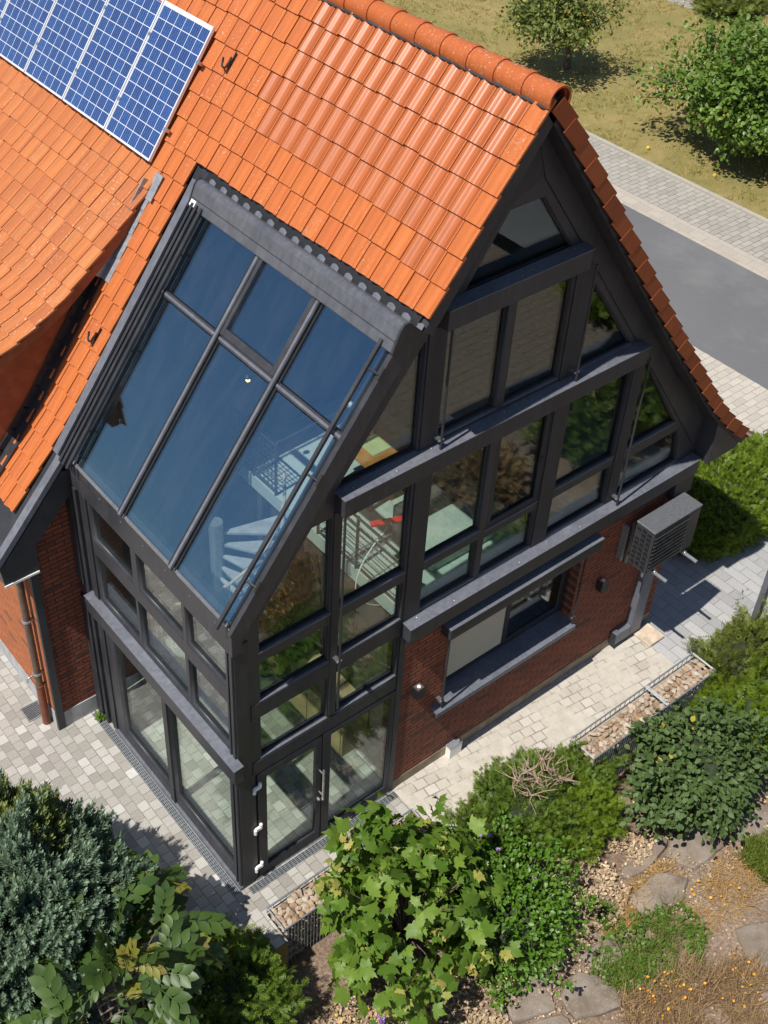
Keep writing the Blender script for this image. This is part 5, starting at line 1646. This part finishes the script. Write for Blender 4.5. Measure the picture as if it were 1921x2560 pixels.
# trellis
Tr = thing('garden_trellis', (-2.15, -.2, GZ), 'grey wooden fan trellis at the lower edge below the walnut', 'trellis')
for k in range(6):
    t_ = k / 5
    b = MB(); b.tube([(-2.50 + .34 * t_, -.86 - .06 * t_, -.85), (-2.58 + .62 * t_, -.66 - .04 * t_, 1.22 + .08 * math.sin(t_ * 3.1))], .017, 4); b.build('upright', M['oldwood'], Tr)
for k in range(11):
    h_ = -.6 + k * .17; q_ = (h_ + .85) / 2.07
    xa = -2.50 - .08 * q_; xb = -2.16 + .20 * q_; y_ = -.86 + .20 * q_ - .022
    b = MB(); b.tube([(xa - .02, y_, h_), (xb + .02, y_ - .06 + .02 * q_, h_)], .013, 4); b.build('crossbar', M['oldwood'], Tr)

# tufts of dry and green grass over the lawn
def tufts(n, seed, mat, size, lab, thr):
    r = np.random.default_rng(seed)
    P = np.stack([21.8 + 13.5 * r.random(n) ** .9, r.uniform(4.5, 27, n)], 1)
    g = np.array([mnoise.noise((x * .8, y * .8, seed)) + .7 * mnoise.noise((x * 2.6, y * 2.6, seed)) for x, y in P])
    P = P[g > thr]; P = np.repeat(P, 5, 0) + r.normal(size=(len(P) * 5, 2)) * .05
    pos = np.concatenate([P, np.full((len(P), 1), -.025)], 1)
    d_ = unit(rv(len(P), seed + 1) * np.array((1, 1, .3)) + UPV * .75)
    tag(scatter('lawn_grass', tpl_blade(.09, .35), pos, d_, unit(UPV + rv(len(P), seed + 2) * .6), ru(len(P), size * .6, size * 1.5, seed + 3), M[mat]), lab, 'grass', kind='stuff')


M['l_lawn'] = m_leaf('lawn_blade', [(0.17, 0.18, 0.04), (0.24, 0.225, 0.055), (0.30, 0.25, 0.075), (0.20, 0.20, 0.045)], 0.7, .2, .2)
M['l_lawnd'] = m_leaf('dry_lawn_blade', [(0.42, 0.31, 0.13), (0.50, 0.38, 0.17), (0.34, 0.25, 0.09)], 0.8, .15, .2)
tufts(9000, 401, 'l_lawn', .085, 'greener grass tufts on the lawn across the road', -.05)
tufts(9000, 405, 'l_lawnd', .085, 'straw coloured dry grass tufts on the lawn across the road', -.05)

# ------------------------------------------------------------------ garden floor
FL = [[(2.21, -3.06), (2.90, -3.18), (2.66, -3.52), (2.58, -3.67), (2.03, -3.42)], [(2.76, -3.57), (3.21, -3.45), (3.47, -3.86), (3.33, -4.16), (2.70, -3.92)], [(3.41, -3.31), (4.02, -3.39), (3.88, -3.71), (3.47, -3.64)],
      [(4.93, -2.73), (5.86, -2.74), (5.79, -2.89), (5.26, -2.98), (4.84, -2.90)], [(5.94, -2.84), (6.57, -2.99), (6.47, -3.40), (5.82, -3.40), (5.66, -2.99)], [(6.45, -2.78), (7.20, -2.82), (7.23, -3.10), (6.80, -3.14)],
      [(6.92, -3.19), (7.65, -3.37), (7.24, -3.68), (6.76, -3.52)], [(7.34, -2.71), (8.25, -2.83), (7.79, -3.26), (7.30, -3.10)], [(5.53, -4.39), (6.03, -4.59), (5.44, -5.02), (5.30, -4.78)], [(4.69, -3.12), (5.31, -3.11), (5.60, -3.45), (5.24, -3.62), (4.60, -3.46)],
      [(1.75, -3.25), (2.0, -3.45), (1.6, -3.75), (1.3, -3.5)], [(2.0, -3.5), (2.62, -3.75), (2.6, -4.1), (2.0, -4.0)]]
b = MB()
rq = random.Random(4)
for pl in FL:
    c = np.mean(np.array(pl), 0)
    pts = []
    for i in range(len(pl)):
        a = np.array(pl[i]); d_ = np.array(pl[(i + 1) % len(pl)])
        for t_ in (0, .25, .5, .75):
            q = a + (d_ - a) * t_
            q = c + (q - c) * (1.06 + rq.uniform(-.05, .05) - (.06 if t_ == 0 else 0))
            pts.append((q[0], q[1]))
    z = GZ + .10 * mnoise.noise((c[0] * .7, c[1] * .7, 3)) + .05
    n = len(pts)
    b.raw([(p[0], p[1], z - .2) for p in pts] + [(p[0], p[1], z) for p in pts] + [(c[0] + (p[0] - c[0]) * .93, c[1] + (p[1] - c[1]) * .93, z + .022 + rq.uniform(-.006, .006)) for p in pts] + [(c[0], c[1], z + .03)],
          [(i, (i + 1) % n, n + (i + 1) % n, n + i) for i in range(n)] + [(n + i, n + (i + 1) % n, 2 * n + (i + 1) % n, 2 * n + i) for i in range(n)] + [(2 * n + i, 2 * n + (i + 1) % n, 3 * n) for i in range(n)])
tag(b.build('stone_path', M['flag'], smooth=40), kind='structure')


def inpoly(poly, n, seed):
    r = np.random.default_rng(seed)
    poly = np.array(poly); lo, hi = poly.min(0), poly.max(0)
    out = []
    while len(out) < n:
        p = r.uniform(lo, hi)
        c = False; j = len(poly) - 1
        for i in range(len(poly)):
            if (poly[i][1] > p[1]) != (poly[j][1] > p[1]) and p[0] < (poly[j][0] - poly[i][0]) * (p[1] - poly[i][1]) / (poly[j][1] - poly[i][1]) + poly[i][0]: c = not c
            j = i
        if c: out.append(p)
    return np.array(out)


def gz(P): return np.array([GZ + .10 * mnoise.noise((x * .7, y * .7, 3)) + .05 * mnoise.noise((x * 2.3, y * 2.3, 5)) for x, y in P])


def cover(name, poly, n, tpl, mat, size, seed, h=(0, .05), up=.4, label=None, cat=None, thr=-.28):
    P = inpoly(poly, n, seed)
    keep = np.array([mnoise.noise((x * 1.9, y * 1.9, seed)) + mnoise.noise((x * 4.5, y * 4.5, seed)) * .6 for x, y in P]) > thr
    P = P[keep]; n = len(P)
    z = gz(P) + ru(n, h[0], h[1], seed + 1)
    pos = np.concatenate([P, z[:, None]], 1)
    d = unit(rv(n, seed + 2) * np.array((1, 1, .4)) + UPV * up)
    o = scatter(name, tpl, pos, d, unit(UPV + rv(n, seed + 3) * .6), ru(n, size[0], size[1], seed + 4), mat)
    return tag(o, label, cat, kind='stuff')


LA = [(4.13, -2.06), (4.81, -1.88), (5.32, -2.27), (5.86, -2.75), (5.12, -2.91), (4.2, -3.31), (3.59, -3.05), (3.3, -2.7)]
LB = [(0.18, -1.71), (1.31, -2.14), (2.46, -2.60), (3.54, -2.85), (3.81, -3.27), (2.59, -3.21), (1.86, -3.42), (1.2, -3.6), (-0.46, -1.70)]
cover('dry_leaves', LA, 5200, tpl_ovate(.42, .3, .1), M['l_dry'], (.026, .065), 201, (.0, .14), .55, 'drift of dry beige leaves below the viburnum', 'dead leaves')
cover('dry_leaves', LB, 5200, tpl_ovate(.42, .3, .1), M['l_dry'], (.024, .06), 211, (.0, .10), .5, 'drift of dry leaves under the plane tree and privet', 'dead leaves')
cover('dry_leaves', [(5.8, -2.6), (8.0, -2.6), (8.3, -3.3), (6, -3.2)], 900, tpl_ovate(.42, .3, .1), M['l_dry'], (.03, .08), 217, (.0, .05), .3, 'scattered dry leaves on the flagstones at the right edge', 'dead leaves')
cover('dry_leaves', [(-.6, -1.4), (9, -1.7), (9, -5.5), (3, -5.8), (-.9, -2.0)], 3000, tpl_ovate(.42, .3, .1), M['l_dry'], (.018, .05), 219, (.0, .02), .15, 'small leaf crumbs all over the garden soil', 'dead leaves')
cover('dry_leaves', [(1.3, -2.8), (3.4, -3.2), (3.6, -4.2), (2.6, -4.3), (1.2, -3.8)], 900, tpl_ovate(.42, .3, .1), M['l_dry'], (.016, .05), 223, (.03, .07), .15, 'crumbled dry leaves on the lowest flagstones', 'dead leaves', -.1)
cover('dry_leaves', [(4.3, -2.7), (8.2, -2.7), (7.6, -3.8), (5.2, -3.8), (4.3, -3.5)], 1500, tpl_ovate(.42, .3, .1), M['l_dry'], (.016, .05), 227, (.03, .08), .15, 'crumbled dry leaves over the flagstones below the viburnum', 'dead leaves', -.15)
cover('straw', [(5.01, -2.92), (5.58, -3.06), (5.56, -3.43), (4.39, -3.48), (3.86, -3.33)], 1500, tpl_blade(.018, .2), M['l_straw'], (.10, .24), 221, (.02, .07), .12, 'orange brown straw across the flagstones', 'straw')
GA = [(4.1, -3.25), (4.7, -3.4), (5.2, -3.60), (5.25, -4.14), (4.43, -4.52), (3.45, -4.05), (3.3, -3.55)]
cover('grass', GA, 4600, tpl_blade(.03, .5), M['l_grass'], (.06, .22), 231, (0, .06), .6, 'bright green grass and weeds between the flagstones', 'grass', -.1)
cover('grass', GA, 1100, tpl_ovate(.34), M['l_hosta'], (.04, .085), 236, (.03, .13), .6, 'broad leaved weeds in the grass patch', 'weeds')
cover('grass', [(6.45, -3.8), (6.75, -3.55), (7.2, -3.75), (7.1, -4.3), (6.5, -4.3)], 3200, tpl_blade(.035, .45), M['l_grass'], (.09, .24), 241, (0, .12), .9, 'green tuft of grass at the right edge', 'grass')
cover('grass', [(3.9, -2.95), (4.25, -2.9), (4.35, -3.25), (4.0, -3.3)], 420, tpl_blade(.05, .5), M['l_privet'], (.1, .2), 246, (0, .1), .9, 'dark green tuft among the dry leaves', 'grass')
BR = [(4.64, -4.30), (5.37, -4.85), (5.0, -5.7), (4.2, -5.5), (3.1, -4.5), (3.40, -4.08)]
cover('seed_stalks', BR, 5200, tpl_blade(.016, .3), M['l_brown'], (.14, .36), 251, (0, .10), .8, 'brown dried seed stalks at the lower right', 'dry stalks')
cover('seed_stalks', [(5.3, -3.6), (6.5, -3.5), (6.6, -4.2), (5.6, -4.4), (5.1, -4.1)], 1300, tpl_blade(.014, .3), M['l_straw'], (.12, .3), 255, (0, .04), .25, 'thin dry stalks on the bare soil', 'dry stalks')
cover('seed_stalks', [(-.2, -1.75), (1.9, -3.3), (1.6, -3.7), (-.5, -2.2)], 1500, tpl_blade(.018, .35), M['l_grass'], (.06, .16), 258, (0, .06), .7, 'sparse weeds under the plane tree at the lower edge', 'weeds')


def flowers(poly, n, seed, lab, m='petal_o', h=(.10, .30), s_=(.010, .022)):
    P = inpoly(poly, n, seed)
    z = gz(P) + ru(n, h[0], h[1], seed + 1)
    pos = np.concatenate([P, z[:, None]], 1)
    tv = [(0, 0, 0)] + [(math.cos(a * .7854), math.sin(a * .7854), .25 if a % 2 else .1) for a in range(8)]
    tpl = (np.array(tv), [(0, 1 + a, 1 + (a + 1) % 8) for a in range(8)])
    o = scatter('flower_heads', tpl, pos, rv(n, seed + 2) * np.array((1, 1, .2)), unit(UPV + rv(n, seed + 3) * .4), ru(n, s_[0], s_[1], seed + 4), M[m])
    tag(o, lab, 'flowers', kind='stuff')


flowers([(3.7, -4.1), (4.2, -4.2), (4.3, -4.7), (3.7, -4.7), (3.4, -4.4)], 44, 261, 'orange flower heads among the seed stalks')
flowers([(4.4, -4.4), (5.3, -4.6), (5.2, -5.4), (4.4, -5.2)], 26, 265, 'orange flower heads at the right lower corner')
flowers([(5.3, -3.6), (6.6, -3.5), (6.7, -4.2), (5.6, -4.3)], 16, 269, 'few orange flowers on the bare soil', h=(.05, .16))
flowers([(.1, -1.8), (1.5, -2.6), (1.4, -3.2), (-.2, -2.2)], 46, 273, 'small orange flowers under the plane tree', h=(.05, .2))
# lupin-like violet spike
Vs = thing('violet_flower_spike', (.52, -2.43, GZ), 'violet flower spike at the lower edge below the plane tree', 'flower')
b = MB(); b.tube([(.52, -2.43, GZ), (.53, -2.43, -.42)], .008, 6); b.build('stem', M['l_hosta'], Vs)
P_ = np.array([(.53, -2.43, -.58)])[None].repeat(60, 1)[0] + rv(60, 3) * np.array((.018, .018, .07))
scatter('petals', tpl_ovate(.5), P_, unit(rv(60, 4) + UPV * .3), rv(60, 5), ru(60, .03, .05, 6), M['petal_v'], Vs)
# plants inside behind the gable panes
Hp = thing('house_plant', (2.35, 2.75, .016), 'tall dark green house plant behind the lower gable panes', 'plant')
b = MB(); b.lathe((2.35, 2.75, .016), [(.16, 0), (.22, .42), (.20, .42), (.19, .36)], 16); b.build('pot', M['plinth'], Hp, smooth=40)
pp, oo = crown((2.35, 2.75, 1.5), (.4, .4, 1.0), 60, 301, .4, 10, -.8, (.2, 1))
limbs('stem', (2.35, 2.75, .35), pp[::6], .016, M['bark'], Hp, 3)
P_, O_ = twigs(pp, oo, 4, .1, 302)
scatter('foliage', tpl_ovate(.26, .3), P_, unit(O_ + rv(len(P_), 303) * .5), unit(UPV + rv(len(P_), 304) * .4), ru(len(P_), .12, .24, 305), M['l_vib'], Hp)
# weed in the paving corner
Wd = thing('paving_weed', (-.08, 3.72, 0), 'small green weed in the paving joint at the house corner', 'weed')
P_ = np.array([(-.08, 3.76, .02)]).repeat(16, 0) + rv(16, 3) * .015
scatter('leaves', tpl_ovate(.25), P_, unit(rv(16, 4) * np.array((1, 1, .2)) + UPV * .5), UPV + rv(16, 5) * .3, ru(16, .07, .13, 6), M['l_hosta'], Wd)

◆ ◆ ◆ ◆ ◆ ◆ ◆

What to produce: Write out each line of the listing above, exactly, from its first line to the line holding "tufts(9000, 405, 'l_lawnd', .085, 'straw", inclusive. Skip the pictures.

Expected answer:
Keep writing the Blender script for this image. This is part 5, starting at line 1646. This part finishes the script. Write for Blender 4.5. Measure the picture as if it were 1921x2560 pixels.
# trellis
Tr = thing('garden_trellis', (-2.15, -.2, GZ), 'grey wooden fan trellis at the lower edge below the walnut', 'trellis')
for k in range(6):
    t_ = k / 5
    b = MB(); b.tube([(-2.50 + .34 * t_, -.86 - .06 * t_, -.85), (-2.58 + .62 * t_, -.66 - .04 * t_, 1.22 + .08 * math.sin(t_ * 3.1))], .017, 4); b.build('upright', M['oldwood'], Tr)
for k in range(11):
    h_ = -.6 + k * .17; q_ = (h_ + .85) / 2.07
    xa = -2.50 - .08 * q_; xb = -2.16 + .20 * q_; y_ = -.86 + .20 * q_ - .022
    b = MB(); b.tube([(xa - .02, y_, h_), (xb + .02, y_ - .06 + .02 * q_, h_)], .013, 4); b.build('crossbar', M['oldwood'], Tr)

# tufts of dry and green grass over the lawn
def tufts(n, seed, mat, size, lab, thr):
    r = np.random.default_rng(seed)
    P = np.stack([21.8 + 13.5 * r.random(n) ** .9, r.uniform(4.5, 27, n)], 1)
    g = np.array([mnoise.noise((x * .8, y * .8, seed)) + .7 * mnoise.noise((x * 2.6, y * 2.6, seed)) for x, y in P])
    P = P[g > thr]; P = np.repeat(P, 5, 0) + r.normal(size=(len(P) * 5, 2)) * .05
    pos = np.concatenate([P, np.full((len(P), 1), -.025)], 1)
    d_ = unit(rv(len(P), seed + 1) * np.array((1, 1, .3)) + UPV * .75)
    tag(scatter('lawn_grass', tpl_blade(.09, .35), pos, d_, unit(UPV + rv(len(P), seed + 2) * .6), ru(len(P), size * .6, size * 1.5, seed + 3), M[mat]), lab, 'grass', kind='stuff')


M['l_lawn'] = m_leaf('lawn_blade', [(0.17, 0.18, 0.04), (0.24, 0.225, 0.055), (0.30, 0.25, 0.075), (0.20, 0.20, 0.045)], 0.7, .2, .2)
M['l_lawnd'] = m_leaf('dry_lawn_blade', [(0.42, 0.31, 0.13), (0.50, 0.38, 0.17), (0.34, 0.25, 0.09)], 0.8, .15, .2)
tufts(9000, 401, 'l_lawn', .085, 'greener grass tufts on the lawn across the road', -.05)
tufts(9000, 405, 'l_lawnd', .085, 'straw coloured dry grass tufts on the lawn across the road', -.05)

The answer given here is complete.